Some of his sentences, though, the ones I find most satisfying, are those that don't stop. They aren't sprinters racing for the period, but long distance runners with the endurance (and punctuation) to go for lines without tiring. One of my favorites comes from a recent article, "The Cranky Man's Guide to Contentment"...
"It's a beautiful descent in a 737, into the Bitterroot Valley, following the Clark Fork River, along the Bison Range, on a perfect golden autumn day, under a high blue sky, and I hiked around town, the air sweet and dry, and was sort of overwhelmed by the perfection of it -- the old courthouse, the train depot, Mount Jubilee and Mount Sentinel rising up, the neon bars, the funky festivity of a college town -- and I imagined living there and finding contentment and writing a book about trout fishing and becoming a wise old beloved figure who is found in a booth at the Oxford Cafe at 6:15 every morning offering Western bon mots over the bran flakes instead of a cantankerous old man which is what I am."
It's a 130-word beauty and a timely source of NaNoWriMo inspiration. It also makes me laugh and this has been a week when I could use a little laughter. Thankfully, Guy Noir skits, news from Lake Wobegon and paragraph-length sentences by Keillor have fulfilled that need (unlike postseason baseball and news about North Korean and Iranian nuclear crises).

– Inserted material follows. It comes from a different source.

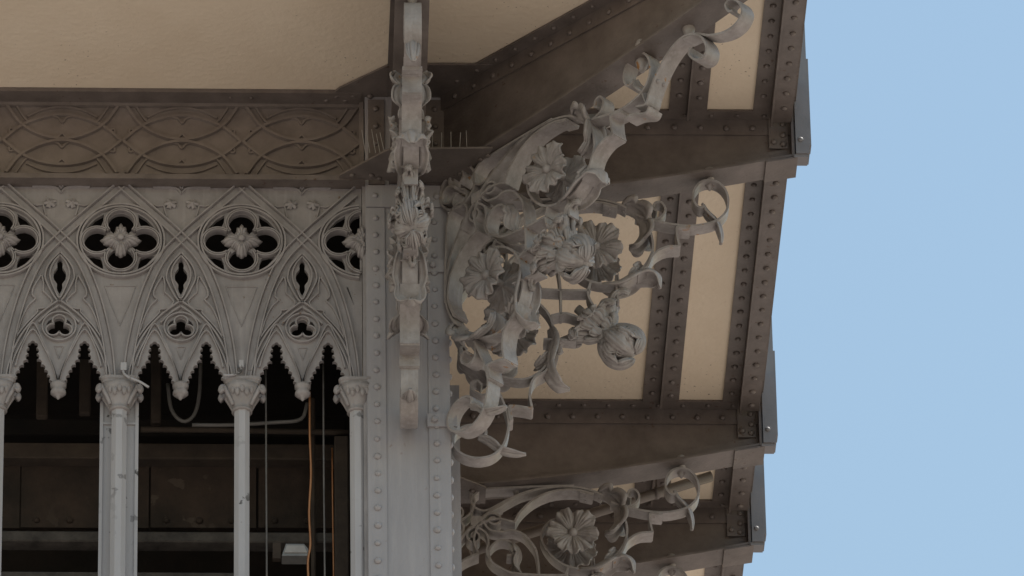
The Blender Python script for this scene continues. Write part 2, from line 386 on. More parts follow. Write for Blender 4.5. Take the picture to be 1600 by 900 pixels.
def make_bracket(name, label):
    t = thing(name, label, 'bracket', (0, 0, 0), 'scrolled iron brackets under the girders')
    half = []
    Q = lambda L: [q(*p) for p in L]
    half.append((Q([(905, 766), (864, 767), (814, 769), (767, 772), (751, 780), (746, 791), (751, 800), (763, 805), (775, 802), (800, 789), (829, 777), (864, 769)]), BW))
    half.append((Q([(722, 850), (745, 829), (768, 811), (800, 791), (831, 776), (866, 769), (905, 768), (935, 774), (948, 780)]), BW))
    half.append((Q([(811, 824), (822, 806), (843, 788), (871, 776), (905, 773), (935, 779)]), BW*1.15))
    half.append((Q([(722, 856), (742, 834), (760, 824), (786, 818), (811, 823)]), BW*1.15))
    half.append((Q([(748, 847), (745, 844), (747, 839), (753, 838), (757, 844), (754, 851), (746, 853), (739, 847), (739, 837), (747, 831), (757, 832), (768, 840), (771, 854), (768, 868), (775, 882), (790, 892), (808, 899), (850, 902), (892, 902)]), BW))
    half.append((Q([(775, 882), (771, 870), (776, 858), (788, 850), (802, 851), (811, 860), (808, 871), (799, 872)]), BW))
    half.append((Q([(905, 812), (875, 816), (861, 825), (853, 840), (857, 857), (871, 875), (893, 888), (918, 892), (940, 890), (960, 878), (975, 862), (984, 845), (986, 830), (982, 812), (974, 798)]), BW*.9))
    half.append((Q([(962, 790), (980, 797), (1000, 801), (1016, 804), (1040, 806), (1060, 804), (1080, 798), (1094, 786), (1099, 770), (1096, 754), (1086, 742), (1072, 738), (1058, 742), (1049, 754), (1048, 768), (1055, 778), (1064, 777)]), BW))
    half.append((Q([(1042, 809), (1030, 808), (1022, 810), (1022, 822), (1025, 837)]), BW*1.15))
    half.append((Q([(1025, 837), (1004, 839), (986, 850), (976, 868), (962, 878)]), BW*1.15))
    half.append((Q([(972, 797), (985, 797), (1000, 792), (1006, 781), (1000, 771), (991, 772), (988, 780), (993, 784)]), BW*.9))
    half.append(([(1.05, .58), (1.05, .66), (1.06, .78)], BW*.8))
    half.append(([(.64, .89), (.73, .872), (.83, .91)], BW))
    for mir in (0, 1):
        for hi, (pts, w) in enumerate(half):
            if mir and hi == 5: continue     # the inner curl stands alone near the bracket's axis
            p2 = sw(pts) if mir else pts
            c = [(p.x, p.y) for p in cr([Vector(p) for p in p2], 7)]
            MB().ribbon(c, w, TK).build('scroll_band', M_ORN, t)
        f = (lambda L: sw(L)) if mir else (lambda L: L)
        sd_ = 1 if mir else -1
        # leaves
        for nm, sp, wdt, lo, ss in (('acanthus_leaf', Q([(944, 774), (956, 776), (968, 786), (976, 802), (974, 820), (963, 833), (952, 834)]), .12, 4, 1),
                                    ('acanthus_leaf', [(.97, .64), (1.06, .63), (1.16, .57), (1.25, .54), (1.31, .575), (1.31, .65)], .108, 2, -1),
                                    ('acanthus_leaf', Q([(803, 850), (813, 857), (817, 870), (813, 884), (818, 896)]), .075, 2, -1),
                                    ('bud_leaf', Q([(1060, 770), (1066, 780), (1076, 790), (1083, 800), (1086, 815), (1084, 826)]), .05, 2, -1),
                                    ('curl_leaf', Q([(966, 858), (962, 868), (955, 876), (945, 884)]), .07, 2, -1)):
            if mir and wdt == .075: continue
            o = leaf_mesh(nm, f(sp), wdt, lo, side=ss*(-1 if mir else 1), amp=.004 if lo == 2 else .012, lamp=.25 if lo == 2 else .5).build(nm, M_ORN, t, True); solidify(o, .012)
        # flowers, one on each face
        fc = f([q(901, 841)])[0]
        for sy in (-1, 1):
            o = link('flower', M_FLOWER, t, (fc[0], sy*.058, -fc[1])); o.rotation_euler = (0, .4*sy+mir, 0 if sy < 0 else math.pi); solid = o
            c = link('flower_centre', M_BOSS, o, (0, -.018, 0)); c.rotation_euler = (R_(90), 0, 0)
            if 'thickness' not in o.modifiers: solidify(o, .012)
        st = f([(fc[0], 0), ])[0]
        MB().tube([(fc[0], -.08, -fc[1]), (fc[0], .08, -fc[1])], .02, 8).build('flower_stem', M_ORN, t)
        # rivet plates
        for (a, b) in ((q(924, 777), q(934, 779)), (q(1030, 808), q(1041, 809)), ((1.053, .62), (1.055, .66))):
            a, b = f([a])[0], f([b])[0]; tv = Vector((b[0]-a[0], b[1]-a[1])).normalized(); nv = Vector((-tv.y, tv.x))
            cdir = Vector((1, 1)).normalized(); nv = nv if nv.dot(cdir) > 0 else -nv
            for sy in (-.026, .026): rivet(t, (a[0]+nv.x*.008, sy, -(a[1]+nv.y*.008)), (nv.x, 0, -nv.y), M_ORN, .012)
            mp = MB(); mp.ribbon([(a[0]-tv.x*.04+nv.x*.01, a[1]-tv.y*.04+nv.y*.01), (b[0]+nv.x*.01, b[1]+nv.y*.01)], BW*1.18, .008); mp.build('tie_plate', M_ORN, t)
        # ball that joins tip ring to girder
        tp = f([q(1073, 724)])[0]
        if not mir:
            b = MB(); b.lathe([(.006, .06), (.03, .045), (.042, .01), (.03, -.03), (.016, -.05), (.03, -.075), (.02, -.10), (.004, -.12)], 12, (tp[0], 0, -tp[1])); b.build('ball_joint', M_ORN, t, True)
            tp = q(815, 764); b = MB(); b.lathe([(.006, .04), (.032, .03), (.04, 0), (.03, -.025), (.014, -.04), (.014, -.07)], 12, (tp[0], 0, -tp[1])); b.build('ball_joint', M_ORN, t, True)
    # trefoil ring at the root
    rc = (.135, .145); RR = .15
    c = [(rc[0]+RR*math.cos(a*math.pi/18), rc[1]+RR*math.sin(a*math.pi/18)) for a in range(37)]
    MB().ribbon(c, BW, TK).build('root_ring', M_ORN, t)
    for ang in (-100, 170, 80):
        cx, cy = rc[0]+.082*math.cos(R_(ang)), rc[1]+.082*math.sin(R_(ang))
        c = [(cx+.06*math.cos(R_(ang+200+a*14)), cy+.06*math.sin(R_(ang+200+a*14))) for a in range(24)]
        MB().ribbon(c, BW*.95, .012).build('root_lobe', M_ORN, t)
    MB().box(.26, .33, -.06, .06, -.33, -.26).build('collar', M_ORN, t)
    # lily at the outer corner
    d45 = lambda s, o: (s*.7071+o*.7071, s*.7071-o*.7071)
    NK = 1.40
    c = d45(NK, 0)
    def around(m, az, ysq):                  # turn a leaf about the lily axis, flatten sideways
        ca, sa = math.cos(az), math.sin(az)
        m.v = [(x, (y*ca-z*sa)*ysq, y*sa+z*ca) for x, y, z in m.v]; return m
    for k in range(8):
        ln = (1.0, .86)[k % 2]; fl_ = (1.0, .8)[k % 2]
        sp = [(.05, -.03), (-.01, -.07), (-.06*ln, -.12*fl_), (-.12*ln, -.175*fl_), (-.155*ln, -.235*fl_), (-.14*ln, -.285*fl_), (-.105*ln, -.295*fl_)]
        m = around(leaf_mesh('lily_leaf', sp, (.095, .08)[k % 2], 5, 1.05, .6, 5, -1, .012, .6), k*math.pi/4+.12, .43)
        o = m.build('lily_leaf', M_ORN, t, True, loc=(c[0], 0, -c[1])); o.rotation_euler = (0, R_(45), 0); solidify(o, .012)
    MB().lathe([(.03, -.26), (.028, -.1), (.045, -.02), (.03, .04)], 10).build('lily_stem', M_ORN, t, True, loc=(c[0], 0, -c[1])).rotation_euler = (0, R_(135), 0)
    def bulb(R, L, grooves, ph, flare):
        n1, n2 = 20, 72; vs = []; fs = []
        for i in range(n1+1):
            s_ = i/n1
            prof = math.sin(math.pi*min(.97, .06+s_*.9))**.62
            for k in range(n2):
                a = 2*math.pi*k/n2
                g = min(abs(((a-ph)*grooves/(2*math.pi)) % 1), 1-abs(((a-ph)*grooves/(2*math.pi)) % 1))
                dent = 1-.2*math.exp(-(g/.05)**2)*min(1, s_*2.2)+.028*math.cos(a*24+s_*4)*s_+.06*math.sin(a*2+s_*5)
                rr = R*prof*dent
                vs.append((L*s_-.05*R*math.cos(a*grooves)*s_, rr*math.cos(a), rr*math.sin(a)*.95))
        for i in range(n1):
            for k in range(n2): fs.append((i*n2+k, i*n2+(k+1) % n2, (i+1)*n2+(k+1) % n2, (i+1)*n2+k))
        fs += [tuple(range(n2))[::-1], tuple(n1*n2+k for k in range(n2))]
        return MB().add(vs, fs)
    o = bulb(.098, .205, 3, .9, 0).build('lily_bulb', M_ORN, t, True, loc=(c[0]+.01, 0, -c[1]-.01)); o.rotation_euler = (0, R_(45), 0)
    for k, (az, ln) in enumerate(((.35, 1.0), (1.9, .8), (3.4, 1.08), (4.9, .86))):
        sp = [(.0, -.03), (.035*ln, -.085), (.085*ln, -.12), (.145*ln, -.128), (.195*ln, -.10), (.215*ln, -.055), (.208*ln, -.02)]
        m = around(leaf_mesh('lily_petal', sp, .115, 3, 1.1, .8, 9, -1, .009, .4), az, .68)
        o = m.build('lily_petal', M_ORN, t, True, loc=(c[0], 0, -c[1])); o.rotation_euler = (0, R_(45), 0); solidify(o, .012)
    return t
def copy_tree(o, parent=None):
    c = o.copy(); COL.objects.link(c); c.parent = parent
    for ch in list(o.children): copy_tree(ch, c)
    return c
br = make_bracket('scroll_bracket', 'iron scroll bracket under the first side girder')
spots = [((XP, G1, ZB), 0, 'iron scroll bracket in profile under the first side girder, behind the diagonal one'),
         ((XP+.0, YP+.0, ZB-.02), -45.5, 'large diagonal iron scroll bracket at the pillar corner, with pale lily and two flowers'),
         ((XFB, YP-.02, ZB), -90, 'iron scroll bracket seen edge on, in front of the corner pillar'),
         ((XP, G2, ZB), 0, 'iron scroll bracket in profile under the second side girder at the bottom edge'),
         ((XP, G3, ZB), 0, 'iron scroll bracket under the third side girder, only its tip ring showing')]
for i, (loc, rz, lab) in enumerate(spots):
    o = br if i == 0 else copy_tree(br)
    o.location = loc; o.rotation_euler = (0, 0, R_(rz)); o['label'] = lab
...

Reading Keillor got me wondering, too, if I could do what he does or what Dave Barry does or what S.J. Perelman did: write a comic essay every week. Maybe, to begin with and in the spirit of NaNoWriMo, I wouldn't worry if it was funny or not, but focus on making it 800 words long. After I succeeded in writing such an essay several weeks in a row, I would concern myself with infusing it with humor, or something that passes for humor, like the stuff on Saturday Night Live.
Obviously, this is only idle rambling, thinking out loud, something to temporarily distract me from the stresses of life that seem unusually heavy this week. It's a way to keep me from obsessing or complaining because when it comes right down to it, it really isn't that bad and, as Keillor says, it could be worse. So, instead, I'm just going to handle my stress with a healthy dose of humor.